March 28, 2024
BANGOR DAILY NEWS (BANGOR, MAINE

Accident victim remembered as angel

DEER ISLE — The sun rose and set on the island Tuesday, a reminder that life goes on, even in the presence of death.

Island residents paused in their lives, however, as they gathered at the Deer Isle-Stonington High School gymnasium to say goodbye to Erin Elayne Dunham, the 14-year-old girl from Sunset who was killed last week in a car accident while on her way home from Christmas caroling with friends.

The gymnasium was filled as more than 500 family members, friends, classmates, teachers and neighbors came to remember and to celebrate her short life. Erin’s life, friends said, had touched everyone.

Music, which had been an important part of her life, was present throughout the ceremony including Christmas songs, such as “Angels We Have Heard on High,” a particular favorite of Erin’s, whom more than one speaker described as an angel.

They remembered a young woman with a robust sense of humor and a contagious smile; a girl who, until recently, was shy and reserved, but who had become more outgoing and more loving as she matured. They remembered a girl who loved to be involved in school with the band, the chess club and the outing club, and at church, through her music and the youth group.

They remembered an enthusiasm that she shared with others, and how she loved to be around people.

“I was on the chess team with her,” said senior Mike Augustine. “She knew she wasn’t very good but she tried her hardest and was always there for moral support. She loved just to be around everyone.”

She was also a person who never said a negative thing about anyone, according to senior Mindy Douvarjo.

“I never heard her say anything negative at all,” she said.

Erin’s father, Robin Dunham, recounted the last full day he spent with his daughter, which included a trip to a church meeting in Poland. He tearfully remembered telling her at the end of the day how proud he was of her, and he remembered her saying, “I love you. Goodnight.”

The three girls who were injured in the accident that took Erin’s life read poems written for their friend, or that reminded them of her, their young voices soft and often muffled with tears.

Tears flowed freely throughout the service from young and old. But amid the tears, there were smiles that reflected a life well lived.

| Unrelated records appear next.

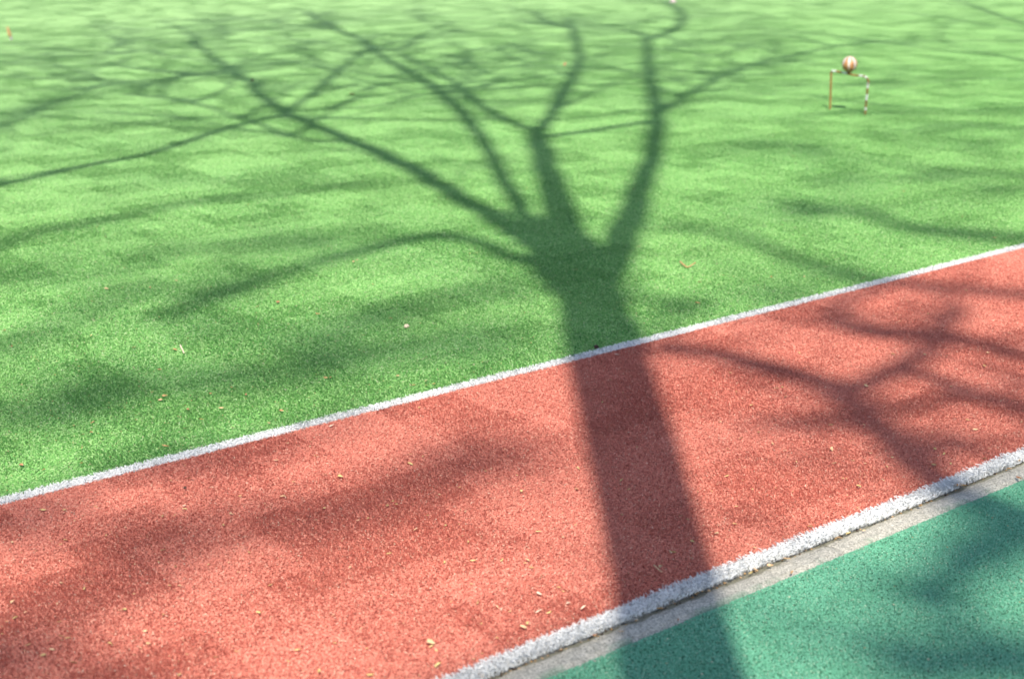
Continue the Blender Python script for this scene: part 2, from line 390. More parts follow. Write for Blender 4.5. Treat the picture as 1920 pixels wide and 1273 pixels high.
class Tree:
    def __init__(s, name, base, label, fwd0=4.0, fwd=0.55, thick=1.0):
        s.thick = thick; s.conn = .8 if fwd > .3 else .3; s.base = base; s.fwd0, s.fwd = fwd0, fwd
        s.o = empty(name, (base[0], base[1], 0)); tag(s.o, label, 'tree', 'bare trees behind the photographer'); s.skel = []; s.tw = []
    def plane(s, Y):  return s.base[1] + s.fwd * max(0.0, Y - s.fwd0)
    def lift(s, x, y, dy=0.0):
        g_ = at(x, y); Yp = s.plane(g_[1]) + dy
        t = (g_[1] - Yp) / -SV[1]
        return g_ + SV * t
    def add(s, name, path, rad, sides=8):
        v, f = tube(np.asarray(path) - np.array([s.base[0], s.base[1], 0]), rad, sides)
        o = obj(name, mesh(name, v, f, Mw.m, True), s.o)
        for p, r_ in zip(path, rad): s.skel.append((p, r_))
        return o
    def limb(s, px, r0, r1, dy=0.0, bend=0.0, twigs=0, join=True, name='branch', tl=0.5):
        """px: shadow axis in photograph pixels; dy: how far in front of the trunk plane it hangs"""
        r0 *= s.thick; r1 *= s.thick; n = len(px); pts = [s.lift(x, y, dy + bend * i / max(1, n - 1)) for i, (x, y) in enumerate(px)]
        if join and s.skel:
            A = np.array([q[0] for q in s.skel]); d = np.linalg.norm(A - pts[0], axis=1) + 0.25 * np.maximum(0, A[:, 2] - pts[0][2])
            k = int(d.argmin())
            if d[k] > 0.3:
                m = (A[k] + pts[0]) / 2 + np.array([0, 0, -0.06 * d[k]])
                c = spline([A[k], m, pts[0]], 5); s.add('branch', c, np.linspace(max(0.012, r0 * s.conn), max(.01, r0 * s.conn), len(c)), 6)
            elif d[k] > 0.01: pts = [A[k]] + pts
        P = spline(pts, 5); L = len(P)
        P[1:-1] += rng.normal(0, 0.006, (L - 2, 3))
        t = np.linspace(0, 1, L)
        rad = r0 + (r1 - r0) * t
        rad = rad * (1 + 0.05 * np.sin(t * 17 + n))
        s.add(name, P, rad, 8 if r0 > 0.02 else 5)
        for _ in range(twigs):
            i = rng.integers(max(1, L // 5), L); s.twig(P[i], P[min(i + 1, L - 1)] - P[max(i - 1, 0)], tl * (0.5 + rng.random()), 0.006 + 0.004 * rng.random())
        return P
    def twig(s, p, d, ln, r_, lvl=0):
        d = d / (np.linalg.norm(d) + 1e-9); q = rng.normal(0, 1, 3); q -= d * (q @ d); q /= np.linalg.norm(q)
        a = 0.5 + 0.6 * rng.random(); d = d * math.cos(a) + q * math.sin(a) + np.array([0, 0, 0.25]); d /= np.linalg.norm(d)
        pts = [p]; K = 4
        for i in range(K):
            d = d + rng.normal(0, 0.16, 3) + np.array([0, 0, 0.04]); d /= np.linalg.norm(d); pts.append(pts[-1] + d * ln / K)
        s.tw.append((pts, np.linspace(r_, r_ * 0.35, K + 1)))
        if lvl < 2 and ln > 0.12:
            for i in (1, 2, 3, 3):
                if rng.random() < 0.8: s.twig(pts[i], pts[i + 1] - pts[i], ln * (0.4 + 0.25 * rng.random()), r_ * 0.6, lvl + 1)
    def clump(s, x, y, rw, n=10, dy=0.0, r_=0.016, el=1.0):
        """a dense knot of twigs whose soft shadow falls round pixel (x, y)"""
        c = s.lift(x, y, dy)
        A = np.array([q[0] for q in s.skel]); d = np.linalg.norm(A - c, axis=1); k = int(d.argmin())
        m = (A[k] + c) / 2 + np.array([0, 0, -0.05 * d[k]])
        q = spline([A[k], m, c], 5); s.add('branch', q, np.linspace(0.013, 0.009, len(q)), 5)
        for _ in range(n):
            dr = rng.normal(0, 1, 3); dr /= np.linalg.norm(dr); dr[0] *= el; ln = rw * (0.6 + 0.7 * rng.random())
            st = c + rng.normal(0, 0.22 * rw, 3) * np.array([el, 1, 1])
            pts = [st]
            for i in range(3): dr = dr + rng.normal(0, 0.25, 3); pts.append(pts[-1] + dr * ln / 3)
            s.tw.append((pts, np.linspace(r_, r_ * 0.4, 4)))
    def done(s):
        V, F = [], []; o_ = np.array([s.base[0], s.base[1], 0]); k = 0
        for pts, rad in s.tw:
            v, f = tube(np.asarray(pts) - o_, rad, 3)
            V += v; F += [tuple(i + k for i in q) for q in f]; k += len(v)
        if V: tag(obj('twigs', mesh('twigs', V, F, Mw.m), s.o), kind='stuff')

# --- tree one: the trunk whose shadow runs up the middle
T1 = Tree('bare_tree', (0.25, -0.6), 'slender bare tree right behind the photographer, its trunk shadow crossing the red turf', thick=1.12)
xs = [0.25, 0.25, 0.248, 0.246]
low = [np.array([0.25, -0.6, -0.1]), np.array([0.252, -0.6, 0.5]), np.array([0.252, -0.6, 1.5])]
tp = [T1.lift(x, y) for x, y in [(1285, 1273), (1247, 1100), (1212, 950), (1180, 820), (1146, 700), (1122, 610), (1104, 540)]]
P = spline(low + tp, 5); rr = np.interp(P[:, 2], [-.1, .1, .5, 2.5, 3.5, 4.2, 5.0, 6.0], [.17, .135, .108, .094, .088, .097, .103, .092])
T1.add('trunk', P, rr, 14)
lb = lambda *a, **k: T1.limb(*a, **k)
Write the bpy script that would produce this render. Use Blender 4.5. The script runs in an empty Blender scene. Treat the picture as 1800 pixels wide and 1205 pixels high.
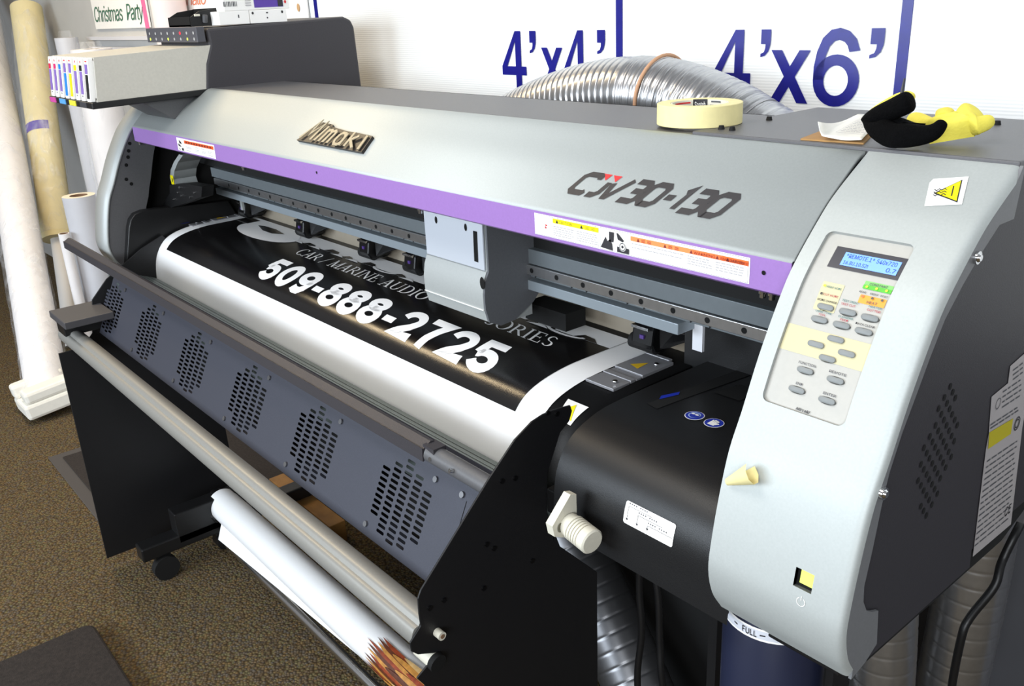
import bpy, bmesh, math, random
from mathutils import Vector, Matrix
random.seed(7)
D = bpy.data
SC = bpy.context.scene
COL = SC.collection
PI = math.pi

# ------------------------------------------------------------------ camera
H = 1.42                                   # lens height above the carpet; geometry below is written relative to the lens
FPX = 1570.0
def _rot(yaw, pit, rol):
    cy, sy, cp, sp, cr, sr = math.cos(yaw), math.sin(yaw), math.cos(pit), math.sin(pit), math.cos(rol), math.sin(rol)
    f = Vector((-sy*cp, cy*cp, -sp)); r = Vector((cy, sy, 0)); u = r.cross(f)
    return cr*r + sr*u, -sr*r + cr*u, f
CR, CU, CF = _rot(math.radians(50.80), math.radians(20.874), math.radians(-2.802))
cam_d = D.cameras.new('camera'); cam = D.objects.new('camera', cam_d); COL.objects.link(cam)
cam_d.sensor_width = 36; cam_d.lens = FPX/1800*36; cam_d.clip_start = .02
cam.matrix_world = Matrix(((CR.x, CU.x, -CF.x, 0), (CR.y, CU.y, -CF.y, 0), (CR.z, CU.z, -CF.z, H), (0, 0, 0, 1)))
SC.camera = cam

# ------------------------------------------------------------------ world, lamps, exposure
SC.view_settings.view_transform = 'Standard'; SC.view_settings.look = 'None'
SC.view_settings.gamma = 1; SC.view_settings.exposure = 0.0; SC.view_settings.use_curve_mapping = False
w = D.worlds.new('world'); SC.world = w; w.use_nodes = True
nt = w.node_tree; bg = nt.nodes['Background']
tc = nt.nodes.new('ShaderNodeTexCoord'); sx = nt.nodes.new('ShaderNodeSeparateXYZ'); rp = nt.nodes.new('ShaderNodeValToRGB')
nt.links.new(tc.outputs['Generated'], sx.inputs[0]); nt.links.new(sx.outputs['Z'], rp.inputs[0]); nt.links.new(rp.outputs[0], bg.inputs[0])
rp.color_ramp.elements[0].position = .0; rp.color_ramp.elements[0].color = (.30, .27, .25, 1)
rp.color_ramp.elements[1].position = .75; rp.color_ramp.elements[1].color = (.80, .82, .86, 1)
bg.inputs[1].default_value = .42
def area(name, loc, target, sx_, sy_, power, color):
    l = D.lights.new(name, 'AREA'); l.shape = 'RECTANGLE'; l.size = sx_; l.size_y = sy_; l.energy = power; l.color = color
    o = D.objects.new(name, l); COL.objects.link(o); o.location = (loc[0], loc[1], loc[2])
    o.rotation_euler = (Vector(target) - Vector(loc)).to_track_quat('-Z', 'Y').to_euler()
    return o
area('window_daylight', (1.5, -2.6, 1.9), (-1.2, 1.0, 1.0), 2.2, 1.3, 120, (.90, .95, 1.0))
area('window_daylight', (-2.2, -3.0, 1.75), (-1.4, 1.0, 1.0), 3.0, 1.3, 150, (.80, .90, 1.0))
area('ceiling_lamp', (-3.6, .55, 2.75), (-3.3, .6, 0), .35, 1.25, 36, (1.0, .78, .48))
area('ceiling_lamp', (-1.2, -.4, 2.8), (-1.0, .3, 0), 1.2, .6, 28, (1.0, .97, .92))

# ------------------------------------------------------------------ pixel of the photograph -> point on a plane (relative to the lens)
def ray(px):
    return (CR*((px[0]-900)/FPX) - CU*((px[1]-602.5)/FPX) + CF)
def onx(px, x): d = ray(px); return d*(x/d.x)
def ony(px, y): d = ray(px); return d*(y/d.y)
def onz(px, z): d = ray(px); return d*(z/d.z)
WA = math.radians(1.5); WN = Vector((-math.sin(WA), math.cos(WA), 0)); WD = 1.4706; WE = Vector((math.cos(WA), math.sin(WA), 0))
def onwall(px, off=0): d = ray(px); return d*((WD-off)/WN.dot(d))

# ------------------------------------------------------------------ materials
def lin(h):
    h = h.lstrip('#'); v = [int(h[i:i+2], 16)/255 for i in (0, 2, 4)]
    return tuple((c/12.92 if c <= .04045 else ((c+.055)/1.055)**2.4) for c in v) + (1,)
MATS = {}
def mat(name, col, rough=.5, metal=0, spec=.5, noise=0, nscale=60, bump=0, bscale=300, emit=0, ecol=None, trans=0, alpha=1, coat=0, ior=1.45):
    if name in MATS: return MATS[name]
    m = D.materials.new(name); m.use_nodes = True; n = m.node_tree.nodes; L = m.node_tree.links
    b = n['Principled BSDF']; c = lin(col) if isinstance(col, str) else col
    b.inputs['Base Color'].default_value = c; b.inputs['Roughness'].default_value = rough; b.inputs['Metallic'].default_value = metal
    b.inputs['Specular IOR Level'].default_value = spec; b.inputs['IOR'].default_value = ior
    b.inputs['Transmission Weight'].default_value = trans; b.inputs['Alpha'].default_value = alpha; b.inputs['Coat Weight'].default_value = coat
    if emit:
        b.inputs['Emission Color'].default_value = lin(ecol) if ecol else c; b.inputs['Emission Strength'].default_value = emit
    if noise or bump:
        t = n.new('ShaderNodeTexCoord')
    if noise:
        x = n.new('ShaderNodeTexNoise'); x.inputs['Scale'].default_value = nscale; x.inputs['Detail'].default_value = 4
        L.new(t.outputs['Object'], x.inputs['Vector'])
        r = n.new('ShaderNodeValToRGB'); L.new(x.outputs['Fac'], r.inputs[0])
        r.color_ramp.elements[0].position = .3; r.color_ramp.elements[1].position = .7
        r.color_ramp.elements[0].color = tuple(k*(1-noise) for k in c[:3])+(1,); r.color_ramp.elements[1].color = tuple(min(1, k*(1+noise)) for k in c[:3])+(1,)
        L.new(r.outputs[0], b.inputs['Base Color'])
    if bump:
        x2 = n.new('ShaderNodeTexNoise'); x2.inputs['Scale'].default_value = bscale; x2.inputs['Detail'].default_value = 3
        L.new(t.outputs['Object'], x2.inputs['Vector'])
        bp = n.new('ShaderNodeBump'); bp.inputs['Strength'].default_value = bump; bp.inputs['Distance'].default_value = .002
        L.new(x2.outputs['Fac'], bp.inputs['Height']); L.new(bp.outputs[0], b.inputs['Normal'])
    MATS[name] = m; return m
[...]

Elder Larry Varisco from the Church of Jesus Christ Restoration, who conducted the service, recounted an outing with Erin’s grandfather when Erin and her younger sister, Samantha, participated in a chicken round-up. Erin, “with her long legs,” outdistanced everyone and, with Samantha, soon had the chickens where they needed to be, Varisco recalled.

A family friend, Wendy Faulkingham, read a letter written by Erin’s mother, Tanya Taylor, who recalled how Erin didn’t like getting up in the morning, and the game she had played to wake her.

“I used to play country music really loud, until she couldn’t stand it anymore,” she said.

In that letter, Taylor urged parents in the room to “hug your children and tell them that you love them.”

And she urged the students attending the ceremony not to blame God or to point fingers at anyone.

“It’s easy to blame God when terrible things happen,” she wrote. “It’s so hard to understand his plan for our lives.”

She told the students that “Erin’s spirit will be with you always.”

Lynn Campman, assistant principal at the high school, said the staff and teachers at the school all remembered Erin as a “kind and gentle young person with a wisdom that was beyond her years.”

She urged students particularly to create a place for Erin in their hearts and to practice her “kindness and gentleness within our relationships with each other.”

Ultimately, Erin was remembered as a girl who had a deep faith in God that colored every aspect of her life, which she had enjoyed to its fullest.

“She was able to share the beauty of what she believed,” said Gary Wilson, an elder in her church. “Erin understood life and loved unconditionally. You could see that in her eyes. She didn’t have to say anything. Just a simple glance spoke volumes — that she accepted me as one of those people she loved.”

There is a saying that most people miss heaven by 13 inches, Varisco said.

“Thirteen inches, that’s the distance between the head and the heart,” he said. “Erin did not miss heaven. She knew her Lord and Savior Jesus Christ, and she is with him now.”